Regenerative dynamic soaring trajectory augmentation over flat terrains

• Friday, February 9, 2018 - 11:00 a.m. - room 38.137 - by Nathan Long

A gliding technique, known as dynamic soaring (DS), replicates the flight pattern of the wandering albatross bird to enable energy neutral, repeatable flight trajectories. This study investigated the potential for DS to act as a basis for UAV battery power regeneration by means of a windmilling propeller placed on the nose of the aircraft. In order to give an indication of the type of atmospheric and environmental conditions necessary to perform regenerative dynamic soaring (RDS), RDS trajectories were optimised for the DT-18 UAV. The optimal flight paths for varying amounts of energy regeneration, surface conditions and periodic constraints were obtained and compared to a base, energy neutral DS case. The findings suggest that by slightly altering the DS flight pattern, significant battery recharge levels can be reached for small drones under certain conditions.

Performance improvement of small unmanned aerial vehicles through gust energy harvesting

• Friday, January 26, 2018 - 11:00 am - room 38.051 - by Nikola Gavrilovic

Recent works driven by the unfailing experience from nature have shown a significant amount of energy available in the atmosphere. This energy is coming through in the form of vertical air motions described as spatial gradients, such as thermals, shear layers, orographic lift and short-period temporal gradients as (for example) gusts. There are strong indications that birds use their feathers for sensing flow perturbations. Being fluffy and subjected to fluttering provoked by small disturbances, birds have natural sensory system, which enables them to feel and exploit flow disorders.
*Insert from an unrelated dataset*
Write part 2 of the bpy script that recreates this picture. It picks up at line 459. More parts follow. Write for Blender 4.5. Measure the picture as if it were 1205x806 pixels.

However, for a variety of reasons, it is understood that identical copies from nature to manmade technologies are not feasible. Instead, a creative inspiration and conversion into technology are often based on various steps of abstraction.

The performance of mini UAVs being constrained by onboard energy due to their limited size can be significantly enhanced by specific flight strategies according to expected atmospheric formations or even continuous disturbances. Most of the energy harvesting methods rely on an active control system that detects and exploits the energy of atmospheric turbulence through intentional maneuvering of the aircraft.
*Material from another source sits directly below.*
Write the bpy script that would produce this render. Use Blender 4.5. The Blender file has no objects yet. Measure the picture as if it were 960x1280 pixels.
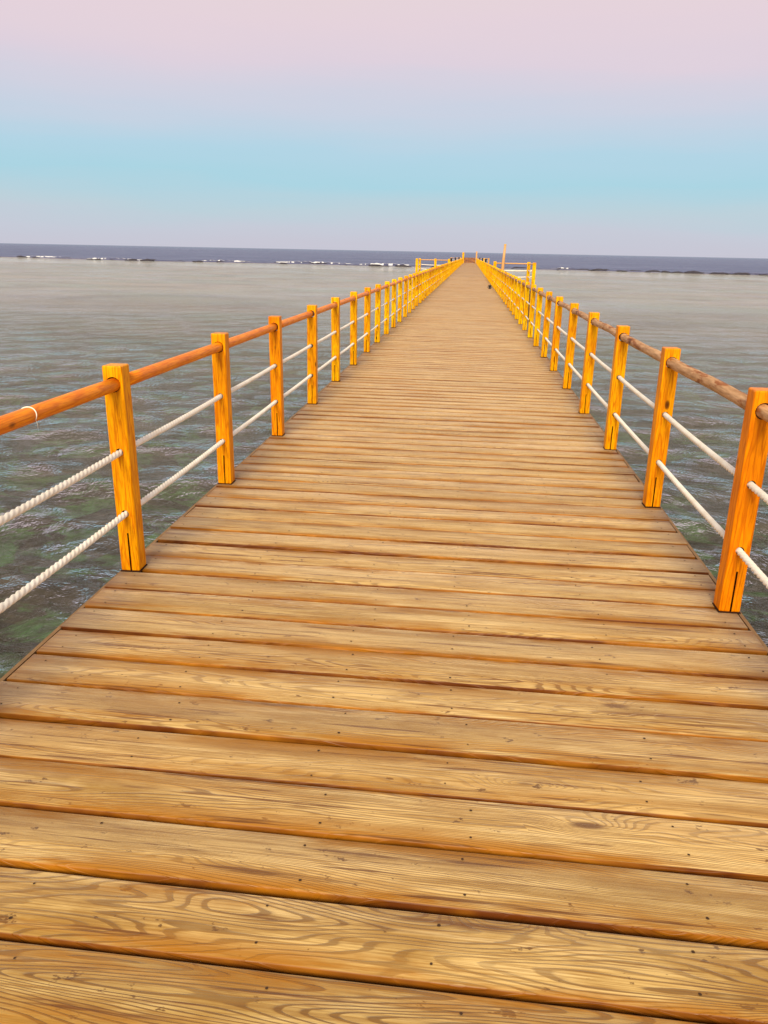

The presented results are a work of a PhD student of third year. The first part includes theoretical modelling of atmospheric turbulence for both 2D profiles and 3D flying environment and flight simulations with appropriate aerodynamic models with active control for gust energy extraction. The second part is related on bio-inspired wind field estimation with measurements through wing surface pressure distribution. Flight test measurements have been performed in association with ENAC. The third part shows results from international collaboration with RMIT University from Melbourne Australia. It consists from wind tunnel campaign and flight tests for gust energy extraction. Finally some future work will also be presented considering the time left till the end of the thesis.